Can my noble friend the Minister advise us whether the Government plan to make any economic assessment of the impact of the imposition of bicycle lanes on London businesses, particularly small businesses and mobile tradesmen such as stonemasons, who effectively have had to stop serving London businesses?

As my noble friend is aware, cycle lanes are primarily a responsibility of the Mayor of London. I know that views have been expressed in this House and elsewhere, and I am sure those will be taken into account if reviews are carried out of cycle lanes and their operation in London.

Can my noble friend assure the House that the pledge he has made to legislate on this matter will not become a manifesto commitment?

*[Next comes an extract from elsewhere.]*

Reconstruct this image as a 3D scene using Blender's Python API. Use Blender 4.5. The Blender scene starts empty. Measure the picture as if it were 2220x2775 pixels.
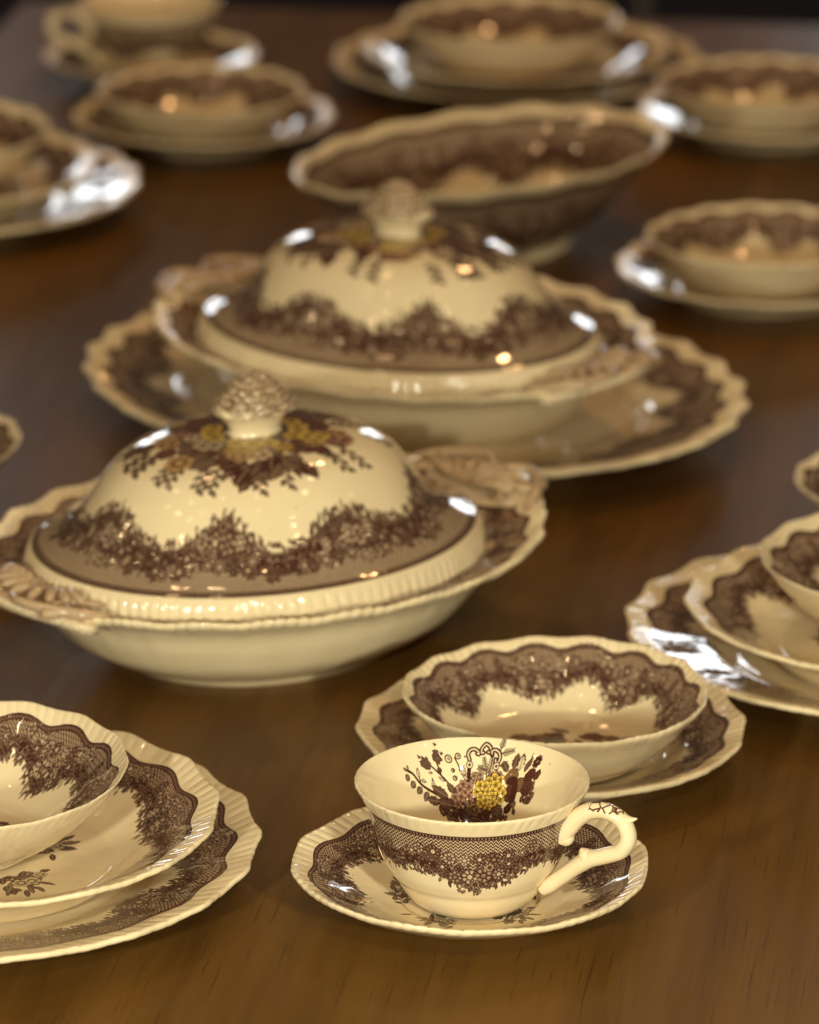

Again, I am not going to pre-judge the commitments in a manifesto. I have made as clear as I can at this juncture the intention of the current Government and my personal view in this respect, as someone who oversees legislation and indeed the operation and co-ordination of such activity in London with the Mayor of London. Whoever the Government are, I am sure they will continue to work with the Mayor of London in ensuring that we regulate this industry in the years to come.

My Lords, the confusion and despair that are seen as a result of this makes one think of mutinies. Of course, there was a mutiny 228 years ago tomorrow on the “Bounty”. The Royal Navy sent out 40 ships to find the mutineers. I think today we would have difficulty doing that—would they have to be pedalled to get there? Does the Minister agree that we need more ships—ideally, driven?

Pedalling in boats—that is something we have all done, perhaps, on the Serpentine in Hyde Park and elsewhere. My day would not be complete without a history lesson from the noble Lord. As ever, I greatly appreciate that.